“Si alguno quiere seguirme, que se niegue a sí mismo, que cargue con su cruz de cada día y que me siga.” Lucas 9:23
Todos llevamos una cruz a cuestas a lo largo de nuestra vida, eso es un hecho, lo que importa es cómo la llevamos. Tenemos una opción. Algunos intentarán ignorar su cruz, otros estarán resentidos y enojados con Dios por habérselas dado. Algunos tratarán de apartarse de ella. Otros abrazarán su cruz.
Para quienes optan por ignorar su cruz, fingiendo que no existe, ésta se convierte en una sombra constante en el horizonte de su vida, una presencia inquietante que no podrán negar. Quienes la aceptan a regañadientes y le preguntan a Dios por qué los ha escogido para darles una carga tan pesada, se encontraran constantemente con su resentimiento “¿por qué a mi Señor?” Y este resentimiento se convierte en una carga aún más pesada que la cruz misma.
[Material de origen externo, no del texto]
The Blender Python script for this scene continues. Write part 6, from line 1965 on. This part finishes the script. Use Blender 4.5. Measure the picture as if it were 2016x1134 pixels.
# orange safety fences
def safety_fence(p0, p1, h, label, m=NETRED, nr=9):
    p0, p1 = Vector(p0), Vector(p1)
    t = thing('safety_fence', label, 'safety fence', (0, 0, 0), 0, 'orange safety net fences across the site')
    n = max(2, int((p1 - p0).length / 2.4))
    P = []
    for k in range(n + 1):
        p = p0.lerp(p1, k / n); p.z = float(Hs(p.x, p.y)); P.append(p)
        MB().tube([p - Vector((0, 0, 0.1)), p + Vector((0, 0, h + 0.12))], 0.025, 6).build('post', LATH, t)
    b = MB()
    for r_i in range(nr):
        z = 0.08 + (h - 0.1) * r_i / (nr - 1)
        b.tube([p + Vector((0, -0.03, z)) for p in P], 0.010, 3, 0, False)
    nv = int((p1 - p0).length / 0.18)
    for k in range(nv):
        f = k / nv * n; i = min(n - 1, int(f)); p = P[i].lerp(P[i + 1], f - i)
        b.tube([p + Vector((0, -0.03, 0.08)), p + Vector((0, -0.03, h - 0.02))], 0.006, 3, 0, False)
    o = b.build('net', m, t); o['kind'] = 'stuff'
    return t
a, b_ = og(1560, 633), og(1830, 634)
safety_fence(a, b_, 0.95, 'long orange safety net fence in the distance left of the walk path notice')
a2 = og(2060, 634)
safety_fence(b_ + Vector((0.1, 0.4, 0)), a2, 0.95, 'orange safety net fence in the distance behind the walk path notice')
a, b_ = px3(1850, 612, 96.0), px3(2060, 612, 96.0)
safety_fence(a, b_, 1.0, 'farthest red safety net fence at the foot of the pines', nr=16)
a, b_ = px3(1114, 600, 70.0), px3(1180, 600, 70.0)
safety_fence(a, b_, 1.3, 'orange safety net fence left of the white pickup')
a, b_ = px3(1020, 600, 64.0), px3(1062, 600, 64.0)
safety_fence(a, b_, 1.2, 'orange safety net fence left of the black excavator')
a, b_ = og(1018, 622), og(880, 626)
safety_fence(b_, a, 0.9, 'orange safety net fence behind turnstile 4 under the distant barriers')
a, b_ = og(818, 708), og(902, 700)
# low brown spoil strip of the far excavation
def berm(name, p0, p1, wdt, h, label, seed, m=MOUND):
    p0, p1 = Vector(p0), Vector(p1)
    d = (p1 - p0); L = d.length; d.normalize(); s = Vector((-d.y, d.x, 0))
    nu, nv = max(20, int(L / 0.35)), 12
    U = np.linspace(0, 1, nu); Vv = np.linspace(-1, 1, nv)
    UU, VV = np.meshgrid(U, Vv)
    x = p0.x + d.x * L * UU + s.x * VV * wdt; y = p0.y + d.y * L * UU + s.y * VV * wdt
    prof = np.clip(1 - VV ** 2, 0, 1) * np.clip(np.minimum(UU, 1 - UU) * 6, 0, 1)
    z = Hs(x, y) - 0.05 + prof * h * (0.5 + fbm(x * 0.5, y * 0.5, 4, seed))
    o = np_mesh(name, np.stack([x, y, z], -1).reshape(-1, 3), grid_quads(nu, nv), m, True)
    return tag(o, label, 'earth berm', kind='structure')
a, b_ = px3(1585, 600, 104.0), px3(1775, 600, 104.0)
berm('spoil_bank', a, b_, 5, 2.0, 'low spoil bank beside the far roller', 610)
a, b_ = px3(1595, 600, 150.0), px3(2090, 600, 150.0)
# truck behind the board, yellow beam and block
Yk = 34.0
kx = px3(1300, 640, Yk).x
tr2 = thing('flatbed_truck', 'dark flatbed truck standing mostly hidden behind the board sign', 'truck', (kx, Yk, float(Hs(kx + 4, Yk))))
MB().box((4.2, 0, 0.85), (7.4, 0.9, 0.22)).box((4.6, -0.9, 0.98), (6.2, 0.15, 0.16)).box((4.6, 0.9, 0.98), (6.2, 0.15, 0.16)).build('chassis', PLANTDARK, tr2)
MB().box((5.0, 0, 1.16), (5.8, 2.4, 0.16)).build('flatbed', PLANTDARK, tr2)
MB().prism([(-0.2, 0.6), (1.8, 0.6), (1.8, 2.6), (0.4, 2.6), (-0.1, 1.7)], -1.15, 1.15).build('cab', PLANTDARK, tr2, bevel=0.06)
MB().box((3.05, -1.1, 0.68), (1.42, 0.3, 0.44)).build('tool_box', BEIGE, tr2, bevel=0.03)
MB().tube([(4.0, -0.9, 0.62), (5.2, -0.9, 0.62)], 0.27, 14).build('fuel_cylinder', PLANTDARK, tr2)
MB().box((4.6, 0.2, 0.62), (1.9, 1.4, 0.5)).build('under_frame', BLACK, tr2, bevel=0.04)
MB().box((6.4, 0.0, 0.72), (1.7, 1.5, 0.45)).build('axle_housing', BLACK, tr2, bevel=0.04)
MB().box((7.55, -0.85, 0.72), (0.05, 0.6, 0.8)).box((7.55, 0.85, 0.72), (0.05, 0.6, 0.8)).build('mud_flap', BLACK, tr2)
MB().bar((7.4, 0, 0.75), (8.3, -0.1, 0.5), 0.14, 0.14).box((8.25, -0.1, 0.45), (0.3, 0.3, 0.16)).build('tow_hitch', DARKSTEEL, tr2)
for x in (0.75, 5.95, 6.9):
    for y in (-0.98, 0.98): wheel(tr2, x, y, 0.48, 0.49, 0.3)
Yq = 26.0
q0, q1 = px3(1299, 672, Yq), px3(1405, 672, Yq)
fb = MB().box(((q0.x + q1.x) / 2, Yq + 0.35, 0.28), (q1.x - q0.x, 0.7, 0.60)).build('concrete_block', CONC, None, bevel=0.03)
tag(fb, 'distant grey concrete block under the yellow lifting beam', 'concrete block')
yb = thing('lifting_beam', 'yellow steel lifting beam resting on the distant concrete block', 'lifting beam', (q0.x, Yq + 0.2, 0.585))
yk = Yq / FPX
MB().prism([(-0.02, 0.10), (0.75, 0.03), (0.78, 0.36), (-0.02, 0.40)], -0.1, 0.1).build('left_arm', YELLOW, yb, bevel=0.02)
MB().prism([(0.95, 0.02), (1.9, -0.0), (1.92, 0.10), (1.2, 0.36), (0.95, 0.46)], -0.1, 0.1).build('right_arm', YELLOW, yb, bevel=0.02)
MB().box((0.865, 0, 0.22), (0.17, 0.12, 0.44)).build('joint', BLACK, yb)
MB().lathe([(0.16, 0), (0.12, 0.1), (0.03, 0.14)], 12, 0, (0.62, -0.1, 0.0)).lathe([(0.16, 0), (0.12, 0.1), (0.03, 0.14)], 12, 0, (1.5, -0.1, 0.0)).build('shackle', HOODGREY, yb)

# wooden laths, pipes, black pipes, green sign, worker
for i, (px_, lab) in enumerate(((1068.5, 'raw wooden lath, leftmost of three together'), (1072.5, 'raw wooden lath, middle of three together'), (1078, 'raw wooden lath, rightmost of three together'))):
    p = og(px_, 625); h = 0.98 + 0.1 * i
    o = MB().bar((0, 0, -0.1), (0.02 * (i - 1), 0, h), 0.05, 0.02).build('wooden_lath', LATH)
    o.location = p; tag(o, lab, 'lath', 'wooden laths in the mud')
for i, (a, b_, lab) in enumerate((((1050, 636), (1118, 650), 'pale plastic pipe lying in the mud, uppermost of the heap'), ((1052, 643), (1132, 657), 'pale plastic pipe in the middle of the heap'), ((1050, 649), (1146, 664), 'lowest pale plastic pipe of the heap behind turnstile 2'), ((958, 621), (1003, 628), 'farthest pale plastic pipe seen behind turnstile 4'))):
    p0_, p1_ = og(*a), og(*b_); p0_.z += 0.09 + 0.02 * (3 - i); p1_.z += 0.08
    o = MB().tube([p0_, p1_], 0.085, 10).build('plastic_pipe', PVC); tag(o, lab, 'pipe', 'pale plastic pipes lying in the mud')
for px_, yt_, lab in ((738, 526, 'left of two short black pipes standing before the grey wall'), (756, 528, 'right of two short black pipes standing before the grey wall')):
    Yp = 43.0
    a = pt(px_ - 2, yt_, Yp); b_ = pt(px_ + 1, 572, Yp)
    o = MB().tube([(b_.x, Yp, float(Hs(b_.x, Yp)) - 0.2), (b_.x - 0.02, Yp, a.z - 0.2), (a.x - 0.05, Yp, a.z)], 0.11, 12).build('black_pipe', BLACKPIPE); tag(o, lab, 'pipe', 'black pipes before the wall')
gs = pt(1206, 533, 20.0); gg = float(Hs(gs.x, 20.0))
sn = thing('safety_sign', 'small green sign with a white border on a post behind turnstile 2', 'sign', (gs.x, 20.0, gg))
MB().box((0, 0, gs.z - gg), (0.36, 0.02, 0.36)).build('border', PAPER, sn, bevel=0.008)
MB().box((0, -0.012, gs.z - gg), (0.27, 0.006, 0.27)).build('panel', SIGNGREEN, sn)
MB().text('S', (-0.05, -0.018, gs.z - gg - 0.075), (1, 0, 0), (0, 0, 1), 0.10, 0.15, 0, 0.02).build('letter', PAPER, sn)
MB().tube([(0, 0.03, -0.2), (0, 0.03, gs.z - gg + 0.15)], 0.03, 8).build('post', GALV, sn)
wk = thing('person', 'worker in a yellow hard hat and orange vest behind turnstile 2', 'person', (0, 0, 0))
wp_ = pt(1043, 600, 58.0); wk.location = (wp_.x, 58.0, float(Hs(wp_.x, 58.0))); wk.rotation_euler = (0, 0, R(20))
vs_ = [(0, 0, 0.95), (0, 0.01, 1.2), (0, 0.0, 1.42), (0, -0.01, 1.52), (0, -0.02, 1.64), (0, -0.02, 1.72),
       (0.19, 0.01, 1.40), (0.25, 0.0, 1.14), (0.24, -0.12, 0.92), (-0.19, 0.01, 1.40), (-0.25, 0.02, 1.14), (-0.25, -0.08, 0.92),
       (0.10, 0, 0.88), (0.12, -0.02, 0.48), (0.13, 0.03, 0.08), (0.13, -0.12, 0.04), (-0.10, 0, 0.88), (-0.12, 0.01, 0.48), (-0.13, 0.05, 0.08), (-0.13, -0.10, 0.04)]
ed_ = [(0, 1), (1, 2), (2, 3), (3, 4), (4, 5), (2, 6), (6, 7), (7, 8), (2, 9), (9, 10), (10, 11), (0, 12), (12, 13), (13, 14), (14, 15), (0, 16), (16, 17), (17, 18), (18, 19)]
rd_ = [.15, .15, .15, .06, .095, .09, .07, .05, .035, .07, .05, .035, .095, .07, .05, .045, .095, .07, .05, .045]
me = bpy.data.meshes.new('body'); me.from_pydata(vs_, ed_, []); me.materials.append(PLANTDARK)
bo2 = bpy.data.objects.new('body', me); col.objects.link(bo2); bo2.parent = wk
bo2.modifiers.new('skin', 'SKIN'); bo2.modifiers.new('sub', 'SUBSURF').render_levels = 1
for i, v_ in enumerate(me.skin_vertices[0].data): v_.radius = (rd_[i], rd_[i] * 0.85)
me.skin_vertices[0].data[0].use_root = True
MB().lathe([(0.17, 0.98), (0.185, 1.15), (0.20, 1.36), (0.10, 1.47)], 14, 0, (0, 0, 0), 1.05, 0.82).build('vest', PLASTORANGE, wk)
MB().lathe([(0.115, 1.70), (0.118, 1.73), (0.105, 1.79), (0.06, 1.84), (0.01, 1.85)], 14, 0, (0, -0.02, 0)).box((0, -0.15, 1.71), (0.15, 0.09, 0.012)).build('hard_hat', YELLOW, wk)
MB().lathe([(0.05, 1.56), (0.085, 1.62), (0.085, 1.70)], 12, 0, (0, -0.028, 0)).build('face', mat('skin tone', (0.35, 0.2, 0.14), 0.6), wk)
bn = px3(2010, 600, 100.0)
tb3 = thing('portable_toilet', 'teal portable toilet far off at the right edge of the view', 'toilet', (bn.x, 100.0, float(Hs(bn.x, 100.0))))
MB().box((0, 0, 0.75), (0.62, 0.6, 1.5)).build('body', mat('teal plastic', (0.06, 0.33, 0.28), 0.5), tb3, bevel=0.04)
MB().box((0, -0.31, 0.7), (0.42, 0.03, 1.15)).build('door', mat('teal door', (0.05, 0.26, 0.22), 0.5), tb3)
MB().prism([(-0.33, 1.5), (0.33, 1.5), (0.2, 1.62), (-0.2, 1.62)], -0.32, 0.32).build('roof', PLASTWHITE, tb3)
Quienes intentan huir de su cruz, sienten que ésta les persigue implacablemente, como el “Sabueso del Cielo”, y eventualmente los agobia. Sin embargo, quienes deciden abrazar su cruz y la ven no como una carga sino como un distintivo característico del discipulado, la verán desaparecer.
La Cuaresma es un buen momento para preguntarnos: “¿Cómo hago frente a mi cruz? ¿Es una sombra inquietante, una fuente de ira y resentimiento, un perseguidor implacable o un emblema del discipulado?